The final question raised by the opinion request results from the following stated fact situation:
"The answers to questions 1, 2, or 3 may allow a licensed funeral director to conduct funerals out of a funeral establishment which may not be convenient to most of the families he serves. In such a situation the funeral director may do the preparation work in a licensed funeral establishment, returning the body for visitation to the chapel lounge in a convenient church or public building such as a cemetery chapel. This chapel is not necessarily used for the worship service but may be used strictly for visitation purposes."

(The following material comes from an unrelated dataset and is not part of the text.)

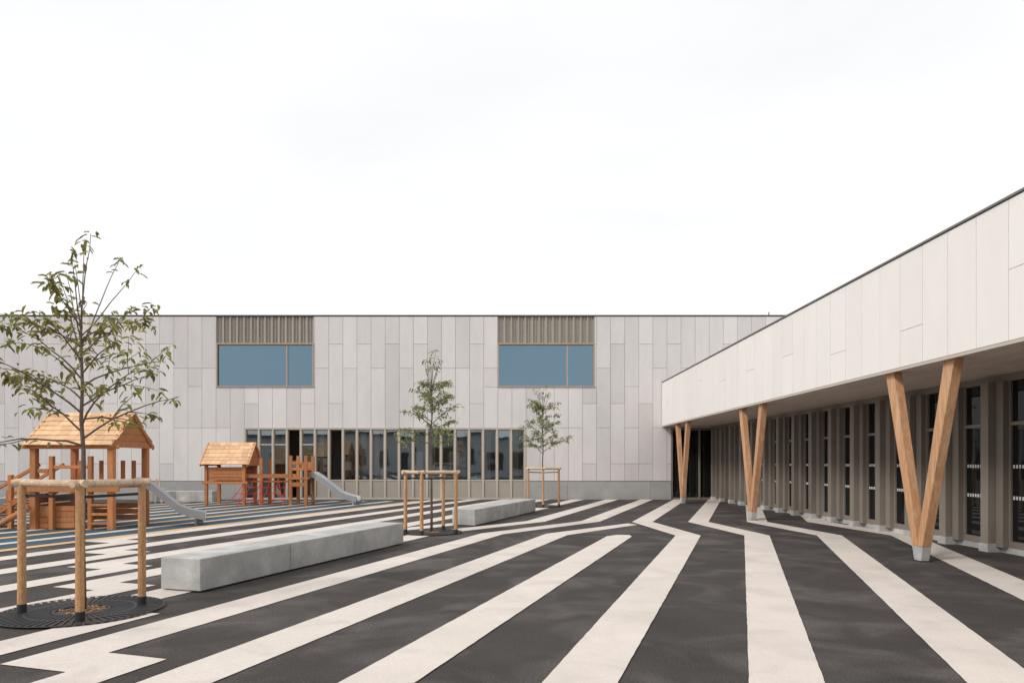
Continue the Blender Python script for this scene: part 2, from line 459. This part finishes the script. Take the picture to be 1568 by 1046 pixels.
def tree(base,H,lead,zc,rad,nbr,ln,seed,lm,shoots,dens=1.0,wood_r=0.032,el0=0.95,el1=1.35,top=0.35,e0=0.0,e1=0.5,sdens=1.0):
    r=random.Random(seed); T=empty('young_tree'); br=MB(); lf=MB()
    bx,by=base
    pts=[];rd=[]
    n=9
    for k in range(n+1):
        t=k/n; pts.append(Vector((bx+r.uniform(-.012,.012)*t*3,by+r.uniform(-.012,.012)*t*3,lead*t))); rd.append(wood_r*(1-0.72*t)+0.003)
    br.tube(pts,rd,8)
    def trunk_at(z):
        t=max(0,min(0.999,z/lead))*n; k=int(t); return pts[k].lerp(pts[k+1],t-k)
    def clump(p,cnt,spread):
        for _ in range(cnt):
            a=r.uniform(0,6.283)
            d=Vector((math.cos(a),math.sin(a),r.uniform(-1.2,0.3)))
            leaf(lf,p+Vector((r.gauss(0,spread),r.gauss(0,spread),r.gauss(0,spread))),d,ln*r.uniform(.6,1.15),ln*r.uniform(.28,.42),r)
    def branch(p0,az,el,L,r0,leafstart,dn,sub=True,curve=0.0):
        p=Vector(p0); P0=[p.copy()]; R=[r0]; m=6
        for k in range(m):
            el2=el+curve*k/m+r.uniform(-.1,.1); az+=r.uniform(-.16,.16)
            p=p+Vector((math.cos(az)*math.cos(el2),math.sin(az)*math.cos(el2),math.sin(el2)))*L/m
            P0.append(p.copy()); R.append(r0*(1-0.8*(k+1)/m)+0.0012)
            if (k+1)/m>leafstart:
                clump(p,int(dn*r.uniform(.2,1.6)+.5),0.026)
            if sub and k>=1 and r.random()<0.62:
                branch(p,az+r.choice([-1,1])*r.uniform(.5,1.1),el2+r.uniform(-.6,.35),L*r.uniform(.28,.5),R[-1]*.7,0.25,dn,False,-0.25)
        clump(p,int(dn*1.6)+1,0.03)
        br.tube(P0,R,5,False)
    az=r.uniform(0,6)
    for k in range(nbr):
        t=k/(nbr-1); z=zc+(lead-zc-0.05)*t**1.0
        az+=2.399+r.uniform(-.3,.3)
        L=rad*(1.0-top*t)*r.uniform(.75,1.15)
        branch(trunk_at(z),az,r.uniform(e0,e1)+0.3*t,L*1.12,0.010*(1-.4*t)+0.002,0.24,dens*r.uniform(.6,1.4)*3.4,True,-0.45)
    for k in range(shoots):
        az=k*6.283/shoots+r.uniform(-.3,.3); el=r.uniform(el0,el1)
        L=(H-lead)*r.uniform(.75,1.0)
        branch(trunk_at(lead-r.uniform(0.02,.3)),az,el,L,0.007,0.72,sdens*2.4,False,0.12)
    branch(trunk_at(lead*.995),0.3,1.42,(H-lead)*.97,0.008,0.6,sdens*2.4,False)
    br.obj('trunk_and_branches','bark',T,smooth=True); lf.obj('foliage',lm,T)
    return T
tree((-4.62,7.35),4.12,3.10,1.78,0.90,19,0.108,12,'leaf',7,0.66,e0=0.15,e1=0.8)
tree((-1.84,15.6),4.22,3.35,1.95,0.62,22,0.10,23,'leaf2',8,0.74,0.028,1.05,1.4,e0=0.25,e1=0.9)
tree((1.12,24.8),4.40,3.6,1.9,0.76,24,0.11,31,'leaf2',8,0.74,0.028,1.05,1.4,e0=0.25,e1=0.9)

def grate(x,y,R):
    E=empty('tree_grate'); m=MB()
    def ring(r0,r1,z,n=48):
        for k in range(n):
            a=2*math.pi*k/n; b=2*math.pi*(k+1)/n
            m.poly([(x+r0*math.cos(a),y+r0*math.sin(a),z),(x+r1*math.cos(a),y+r1*math.sin(a),z),(x+r1*math.cos(b),y+r1*math.sin(b),z),(x+r0*math.cos(b),y+r0*math.sin(b),z)])
    ring(R*0.96,R,0.022); ring(R*0.62,R*0.66,0.0225); ring(R*0.30,R*0.36,0.022)
    for k in range(60):
        a=2*math.pi*k/60
        m.obox((x+R*.34*math.cos(a),y+R*.34*math.sin(a),0.018),(x+R*.97*math.cos(a),y+R*.97*math.sin(a),0.018),0.018+0.0,0.008,w2=0.045)
    m.obj('grate_bars','black',E)
    m2=MB(); n=40
    m2.poly([(x+R*.955*math.cos(6.2832*k/n),y+R*.955*math.sin(6.2832*k/n),0.0115) for k in range(n)])
    m2.obj('grate_pit','soil',E)
    m3=MB(); r2=random.Random(1)
    for k in range(70):
        a=r2.uniform(0,6.28); rr_=R*.29*math.sqrt(r2.random()); q=(x+rr_*math.cos(a),y+rr_*math.sin(a),0.014); s_=r2.uniform(.008,.022)
        m3.obox(q,(q[0]+s_*r2.uniform(-1.5,1.5),q[1]+s_,0.022),s_,s_*.5)
    m3.obj('bark_mulch','mulch',E)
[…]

The specific question asked is as follows:
"In the above situation may such a licensed funeral director, on a permanent basis, use a church chapel or public building such as a cemetery chapel strictly for funeral visitation purposes to circumvent the law requiring him to have funeral establishment?"

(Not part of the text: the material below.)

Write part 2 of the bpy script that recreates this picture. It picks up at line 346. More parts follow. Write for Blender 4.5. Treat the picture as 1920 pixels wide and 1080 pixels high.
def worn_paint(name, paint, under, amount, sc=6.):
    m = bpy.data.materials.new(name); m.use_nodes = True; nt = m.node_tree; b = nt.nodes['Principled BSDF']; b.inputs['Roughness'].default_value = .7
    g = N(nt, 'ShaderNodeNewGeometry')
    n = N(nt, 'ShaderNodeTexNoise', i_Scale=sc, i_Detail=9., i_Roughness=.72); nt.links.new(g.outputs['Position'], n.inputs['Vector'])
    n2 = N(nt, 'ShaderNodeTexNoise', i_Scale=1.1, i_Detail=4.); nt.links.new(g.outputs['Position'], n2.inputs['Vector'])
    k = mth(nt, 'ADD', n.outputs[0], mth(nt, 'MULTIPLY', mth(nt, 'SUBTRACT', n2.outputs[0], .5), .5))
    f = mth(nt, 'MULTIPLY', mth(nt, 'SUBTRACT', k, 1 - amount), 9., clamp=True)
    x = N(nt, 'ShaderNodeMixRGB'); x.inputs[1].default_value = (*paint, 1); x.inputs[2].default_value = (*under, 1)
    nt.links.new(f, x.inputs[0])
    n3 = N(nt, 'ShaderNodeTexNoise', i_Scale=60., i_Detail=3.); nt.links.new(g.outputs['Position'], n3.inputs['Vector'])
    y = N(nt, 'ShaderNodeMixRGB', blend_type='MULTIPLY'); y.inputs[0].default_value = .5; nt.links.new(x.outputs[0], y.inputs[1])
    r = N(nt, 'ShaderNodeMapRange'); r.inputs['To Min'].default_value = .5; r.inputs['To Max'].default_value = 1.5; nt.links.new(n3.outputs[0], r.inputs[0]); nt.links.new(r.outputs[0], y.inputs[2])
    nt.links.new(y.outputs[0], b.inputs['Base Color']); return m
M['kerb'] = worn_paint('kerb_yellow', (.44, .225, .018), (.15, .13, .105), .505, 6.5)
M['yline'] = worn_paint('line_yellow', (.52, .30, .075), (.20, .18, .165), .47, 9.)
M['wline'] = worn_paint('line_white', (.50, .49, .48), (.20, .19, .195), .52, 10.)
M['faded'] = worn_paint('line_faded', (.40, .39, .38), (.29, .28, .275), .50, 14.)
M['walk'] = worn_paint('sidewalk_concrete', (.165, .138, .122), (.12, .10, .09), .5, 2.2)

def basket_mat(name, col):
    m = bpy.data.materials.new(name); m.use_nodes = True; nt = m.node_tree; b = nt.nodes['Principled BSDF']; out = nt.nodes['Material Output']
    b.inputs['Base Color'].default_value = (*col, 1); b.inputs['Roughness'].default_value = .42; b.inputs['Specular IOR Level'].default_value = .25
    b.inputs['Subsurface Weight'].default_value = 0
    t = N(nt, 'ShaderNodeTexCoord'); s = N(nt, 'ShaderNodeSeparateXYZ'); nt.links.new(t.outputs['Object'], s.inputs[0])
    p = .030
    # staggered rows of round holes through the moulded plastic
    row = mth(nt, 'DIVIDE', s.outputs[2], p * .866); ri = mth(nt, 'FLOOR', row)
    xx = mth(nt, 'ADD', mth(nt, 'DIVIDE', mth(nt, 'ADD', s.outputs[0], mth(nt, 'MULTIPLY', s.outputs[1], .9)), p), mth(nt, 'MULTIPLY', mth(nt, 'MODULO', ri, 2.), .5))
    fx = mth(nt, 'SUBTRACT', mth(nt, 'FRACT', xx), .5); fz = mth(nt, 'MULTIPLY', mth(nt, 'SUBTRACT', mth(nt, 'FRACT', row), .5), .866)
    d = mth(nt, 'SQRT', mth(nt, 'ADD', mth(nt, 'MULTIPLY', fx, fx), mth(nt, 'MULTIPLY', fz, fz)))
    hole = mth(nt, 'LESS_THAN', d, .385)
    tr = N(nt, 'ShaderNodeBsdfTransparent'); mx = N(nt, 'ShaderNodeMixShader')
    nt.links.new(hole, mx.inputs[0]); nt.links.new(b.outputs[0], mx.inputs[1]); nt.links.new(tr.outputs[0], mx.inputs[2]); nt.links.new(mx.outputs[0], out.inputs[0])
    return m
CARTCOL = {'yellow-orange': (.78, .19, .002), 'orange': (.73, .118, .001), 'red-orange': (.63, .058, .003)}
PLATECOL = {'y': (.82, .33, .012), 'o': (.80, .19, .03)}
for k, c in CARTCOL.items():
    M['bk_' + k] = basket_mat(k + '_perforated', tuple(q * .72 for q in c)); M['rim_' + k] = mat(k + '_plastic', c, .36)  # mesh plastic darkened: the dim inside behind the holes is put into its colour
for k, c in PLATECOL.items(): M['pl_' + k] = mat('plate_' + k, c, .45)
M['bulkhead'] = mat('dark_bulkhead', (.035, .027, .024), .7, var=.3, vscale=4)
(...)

Generally speaking, the regular use of a church for funeral services is not precluded by licensing requirements. The business of a funeral director "commences when the work *Page 152 of the physician ends and continues until the final disposition of the body." 38 Am. Jur. 2d, Funeral Directors and Embalmers, § 3. It is obvious that his work cannot be confined to a particular building. Moreover, the statutes provide that funeral services may be held in any private residence, church, or lodge hall. Sec. 156.105, Stats. Where there is no mortuary in a particular area, it would seem apparent that, in order to accommodate kin and friends of the deceased, funeral services necessarily must be conducted elsewhere than a funeral home. Accordingly, where a licensed funeral director regularly holds services in such areas, there can be no objection by the department to such regular use of a particular chapel provided that the director holds a current license, that statutes relating to preparation and transportation are observed, and that his actions conform to professional and business ethics as provided by sec. 156.12 (4), Stats. Had the legislature intended otherwise, it appears to me that the statutory language relating to the use of private residences or churches would have been more restrictive. Reading language that simply does not exist into a statute is in effect legislating rather than interpreting the law.